17. A keyboard switch having a push-button comprising:

a second elastic member, in addition to the elastic cup of the tube, arranged between the slider and an immobile member in the push-button, wherein the immobile member is the guide, the panel, or the switch sheet such that the second elastic member is squeezed between the slider and the immobile member before the lower end of the shaft gives excessive impact to the keyboard switch due to direct propagation of the pushing force when the keytop is pushed down strongly;

wherein the second elastic member has an elastic constant which is larger that of the elastic cup.

18. A keyboard switch having a push-button comprising:

a keytop;

a slider having a shaft extended downward from said keytop, the slider for propagating a pushing force from the keytop to the shaft;

a guide which allows the shaft to move up and down;

a panel having a through hole through which the shaft moves up and down;

a tube covering the guide and having a first elastic member which is deformed when said keytop is pushed down and which recovers its original shape by its own elasticity when the pushing force on said keytop is removed, said tube suspending the slider above said panel by opposing a gravitational force working on said slider, so that said keyboard switch is maintained in an open state when the pushing force on the keytop is removed;

a switch sheet located below said panel such that said shaft extends through the through hole to press said switch sheet when the keytop is pushed down;

a second elastic member arranged between said slider and an immobile member in said push-button, which is formed by said guide, said panel, or said switch sheet, so that said second elastic member is squeezed between said slider and said immobile member, said second elastic member being gaplessly continuous to said tube.
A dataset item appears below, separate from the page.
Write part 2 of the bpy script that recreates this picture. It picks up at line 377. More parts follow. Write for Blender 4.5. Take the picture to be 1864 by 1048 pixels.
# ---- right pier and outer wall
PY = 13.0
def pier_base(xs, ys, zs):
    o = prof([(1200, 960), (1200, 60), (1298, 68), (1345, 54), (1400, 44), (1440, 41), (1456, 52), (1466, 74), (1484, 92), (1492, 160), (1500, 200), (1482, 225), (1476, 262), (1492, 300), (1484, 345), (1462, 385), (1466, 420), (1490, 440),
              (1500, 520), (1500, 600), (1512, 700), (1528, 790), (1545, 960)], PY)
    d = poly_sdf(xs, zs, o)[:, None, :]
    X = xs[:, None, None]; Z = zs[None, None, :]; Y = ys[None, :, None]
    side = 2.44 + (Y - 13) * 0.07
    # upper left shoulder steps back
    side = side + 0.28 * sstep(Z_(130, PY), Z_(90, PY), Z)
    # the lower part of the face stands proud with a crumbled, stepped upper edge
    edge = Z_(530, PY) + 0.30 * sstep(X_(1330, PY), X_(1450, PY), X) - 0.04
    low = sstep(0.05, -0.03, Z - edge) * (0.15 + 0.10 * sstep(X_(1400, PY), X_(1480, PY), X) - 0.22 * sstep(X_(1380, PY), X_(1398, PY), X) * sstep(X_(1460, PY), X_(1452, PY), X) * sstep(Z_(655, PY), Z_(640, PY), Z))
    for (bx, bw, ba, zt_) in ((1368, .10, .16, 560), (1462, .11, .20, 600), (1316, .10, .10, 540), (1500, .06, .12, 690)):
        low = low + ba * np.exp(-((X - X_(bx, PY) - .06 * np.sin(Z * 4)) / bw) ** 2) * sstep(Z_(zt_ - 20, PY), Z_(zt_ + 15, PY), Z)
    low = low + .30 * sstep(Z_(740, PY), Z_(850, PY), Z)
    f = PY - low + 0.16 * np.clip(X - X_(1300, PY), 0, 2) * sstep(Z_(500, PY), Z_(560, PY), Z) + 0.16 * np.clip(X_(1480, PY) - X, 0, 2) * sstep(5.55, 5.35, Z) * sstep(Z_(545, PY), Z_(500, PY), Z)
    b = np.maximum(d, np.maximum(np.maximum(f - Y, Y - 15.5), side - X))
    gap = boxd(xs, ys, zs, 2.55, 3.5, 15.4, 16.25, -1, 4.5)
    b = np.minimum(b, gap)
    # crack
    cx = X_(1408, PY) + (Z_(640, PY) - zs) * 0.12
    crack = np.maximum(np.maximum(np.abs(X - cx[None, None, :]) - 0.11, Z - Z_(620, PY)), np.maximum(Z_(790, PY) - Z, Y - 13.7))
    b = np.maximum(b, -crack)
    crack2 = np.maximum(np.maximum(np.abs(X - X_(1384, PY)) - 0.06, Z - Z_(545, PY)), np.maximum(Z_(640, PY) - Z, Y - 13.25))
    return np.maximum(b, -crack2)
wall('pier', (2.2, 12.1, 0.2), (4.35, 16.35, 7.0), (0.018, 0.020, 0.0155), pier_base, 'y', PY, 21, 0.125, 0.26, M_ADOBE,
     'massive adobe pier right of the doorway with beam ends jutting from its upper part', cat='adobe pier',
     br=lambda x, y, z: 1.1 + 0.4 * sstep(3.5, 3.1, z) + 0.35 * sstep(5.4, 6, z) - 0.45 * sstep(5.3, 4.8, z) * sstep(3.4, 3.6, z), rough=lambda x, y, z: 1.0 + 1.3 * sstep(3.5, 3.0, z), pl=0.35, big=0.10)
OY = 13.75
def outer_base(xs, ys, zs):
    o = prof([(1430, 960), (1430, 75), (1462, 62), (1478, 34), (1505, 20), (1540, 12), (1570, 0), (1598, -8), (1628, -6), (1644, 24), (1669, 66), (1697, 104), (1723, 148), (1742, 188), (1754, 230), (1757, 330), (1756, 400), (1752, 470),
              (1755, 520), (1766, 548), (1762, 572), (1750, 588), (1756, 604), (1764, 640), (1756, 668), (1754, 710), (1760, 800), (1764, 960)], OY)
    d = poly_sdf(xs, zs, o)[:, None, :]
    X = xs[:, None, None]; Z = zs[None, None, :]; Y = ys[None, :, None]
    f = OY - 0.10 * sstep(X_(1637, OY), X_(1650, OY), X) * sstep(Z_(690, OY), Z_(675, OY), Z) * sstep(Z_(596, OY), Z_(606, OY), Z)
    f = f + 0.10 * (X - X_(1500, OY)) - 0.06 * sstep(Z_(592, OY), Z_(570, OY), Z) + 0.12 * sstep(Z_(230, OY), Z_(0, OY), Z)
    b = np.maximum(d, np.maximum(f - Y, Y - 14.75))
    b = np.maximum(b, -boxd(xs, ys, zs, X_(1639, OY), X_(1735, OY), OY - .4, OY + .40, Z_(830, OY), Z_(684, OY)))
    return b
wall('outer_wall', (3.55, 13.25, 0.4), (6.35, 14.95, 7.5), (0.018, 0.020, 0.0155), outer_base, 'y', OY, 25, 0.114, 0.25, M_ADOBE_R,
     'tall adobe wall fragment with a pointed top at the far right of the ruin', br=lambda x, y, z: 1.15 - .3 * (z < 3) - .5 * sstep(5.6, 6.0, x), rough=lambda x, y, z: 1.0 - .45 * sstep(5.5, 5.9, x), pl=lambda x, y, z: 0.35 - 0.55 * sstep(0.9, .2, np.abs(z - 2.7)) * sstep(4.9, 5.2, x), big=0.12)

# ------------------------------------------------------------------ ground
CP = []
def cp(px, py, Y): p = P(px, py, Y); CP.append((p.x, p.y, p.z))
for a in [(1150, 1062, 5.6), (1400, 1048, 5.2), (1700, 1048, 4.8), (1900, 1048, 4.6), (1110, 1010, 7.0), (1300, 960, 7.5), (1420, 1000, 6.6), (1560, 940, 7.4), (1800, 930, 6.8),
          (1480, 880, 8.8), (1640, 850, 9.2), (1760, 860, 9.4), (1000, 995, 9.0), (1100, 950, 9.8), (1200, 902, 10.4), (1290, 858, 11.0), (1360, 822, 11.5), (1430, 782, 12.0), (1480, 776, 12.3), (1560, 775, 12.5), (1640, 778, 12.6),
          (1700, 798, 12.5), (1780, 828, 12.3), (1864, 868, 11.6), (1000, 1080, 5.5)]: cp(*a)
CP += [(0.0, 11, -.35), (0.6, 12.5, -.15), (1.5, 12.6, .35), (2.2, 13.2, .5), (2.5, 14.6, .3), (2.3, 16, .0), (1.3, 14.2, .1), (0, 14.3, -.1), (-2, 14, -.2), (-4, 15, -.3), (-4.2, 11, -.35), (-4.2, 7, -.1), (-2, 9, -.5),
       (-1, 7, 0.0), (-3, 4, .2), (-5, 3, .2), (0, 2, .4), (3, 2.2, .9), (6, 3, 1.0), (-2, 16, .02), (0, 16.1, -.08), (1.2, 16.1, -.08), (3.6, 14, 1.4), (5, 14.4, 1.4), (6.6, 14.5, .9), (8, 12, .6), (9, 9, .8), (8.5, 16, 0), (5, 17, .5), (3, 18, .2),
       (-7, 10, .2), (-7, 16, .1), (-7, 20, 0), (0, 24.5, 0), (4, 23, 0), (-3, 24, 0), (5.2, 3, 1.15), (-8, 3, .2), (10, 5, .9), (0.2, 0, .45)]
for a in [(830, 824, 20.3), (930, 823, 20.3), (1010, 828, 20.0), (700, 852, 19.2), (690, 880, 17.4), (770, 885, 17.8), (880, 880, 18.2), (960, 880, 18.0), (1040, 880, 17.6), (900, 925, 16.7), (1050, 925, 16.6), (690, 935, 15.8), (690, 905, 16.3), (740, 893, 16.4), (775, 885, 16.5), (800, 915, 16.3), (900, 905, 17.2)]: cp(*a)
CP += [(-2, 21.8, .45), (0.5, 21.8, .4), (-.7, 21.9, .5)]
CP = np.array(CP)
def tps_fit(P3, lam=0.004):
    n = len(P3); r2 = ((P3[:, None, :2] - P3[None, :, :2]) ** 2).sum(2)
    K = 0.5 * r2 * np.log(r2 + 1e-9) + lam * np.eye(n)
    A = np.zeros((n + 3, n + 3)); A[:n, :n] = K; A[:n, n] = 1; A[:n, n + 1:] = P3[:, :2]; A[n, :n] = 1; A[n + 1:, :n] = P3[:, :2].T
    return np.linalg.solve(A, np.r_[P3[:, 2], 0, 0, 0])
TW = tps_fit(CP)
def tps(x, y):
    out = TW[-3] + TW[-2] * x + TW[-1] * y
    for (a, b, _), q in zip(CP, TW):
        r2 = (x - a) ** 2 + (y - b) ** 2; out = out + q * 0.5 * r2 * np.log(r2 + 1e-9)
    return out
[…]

19. A keyboard switch having a push-button comprising:

a keytop;

a guide which allows the shaft to move up and down;

a panel having a through hole through which the shaft moves up and down;

a second elastic member arranged between said slider and an immobile member in said push-button which is formed by said guide, said panel, or said switch sheet, so that said second elastic member is squeezed between said slider and said immobile member, said first elastic member having an elastic constant which is smaller than the elastic constant of the second elastic member.